At a technical level, the author provides some really excellent real-world, real-war annecdotes about situations where clandestine reporting from trusted operations officers has not been accepted by their own superiors in the absence of technical confirmation (imagery or signals). As he says, in the middle of a major artillery battle and break-out of insurgent elements, screaming over the secure phone, “its the middle of night here”. We've all known since at least the 1970's that the technical intelligence side of things has been crushing human sensibility, both operational and analytical, but this book really brings the problems into the public eye in a compelling and useful manner.

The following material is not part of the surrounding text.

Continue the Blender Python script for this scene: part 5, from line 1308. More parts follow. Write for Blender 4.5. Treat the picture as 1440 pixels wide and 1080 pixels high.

At another level, the author uses his own investigation for murder (he was completely cleared, it was a set-up) by the Federal Bureau of Investigation, and at one point by the Secret Service, to shed new light on the complete break-down of internal security processes within the CIA. At its lowest point, he is pressured by DO management with a psychological evaluation to determine his fitness for duty–shades of Stalinism! I know this technique, of declaring officers unfit for duty based on psychological hatchet jobs, to be a common practice over the past two decades, and when Britt Snider was appointed Inspector General at CIA, I told him this was a “smoking gun” in the 7th floor closet. That it remains a practice today is grounds for evaluating the entire management culture at CIA.
There is a fourth story in the book, a truly interesting account of how big energy companies, their “ambassadors” serving as Presidential appointees within the National Security Council, and corrupt foreign elements, all come together. In this the spies are not central, so I leave it as a sidenote.
In my capacity as a reviewer of most intelligence-related books within these offerings, I want to make it clear to potential buyers of this book that the author is not alone. His is the best, most detailed, and most current accounting of the decrepit dysfunctionality of the clandestine service (as I put it in my own book's second edition), but I would refer the reader to two other books in particular: David Corn's “Blond Ghost: Ted Shackley and the CIA's Crusades”–its most memorable quote, on covert action in Laos, being “We spent a lot of money and got a lot of people killed, and we didn't get much for it.”–and Evan Thomas' “The Very Best Men–Four Who Dared: The Early Years of the CIA”–its best quote: “Patriotic, decent, well-meaning, they were also uniquely unsuited to the grubby, necessarily devious world of intelligence.” There are many other books, including twelve (12!) focused on reform and recommended by the Council on Intelligence.
The author is a brave man–he was brave on the fields of war and clandestinity, and he is braver still for having brought this story to the public. We owe him a hearing.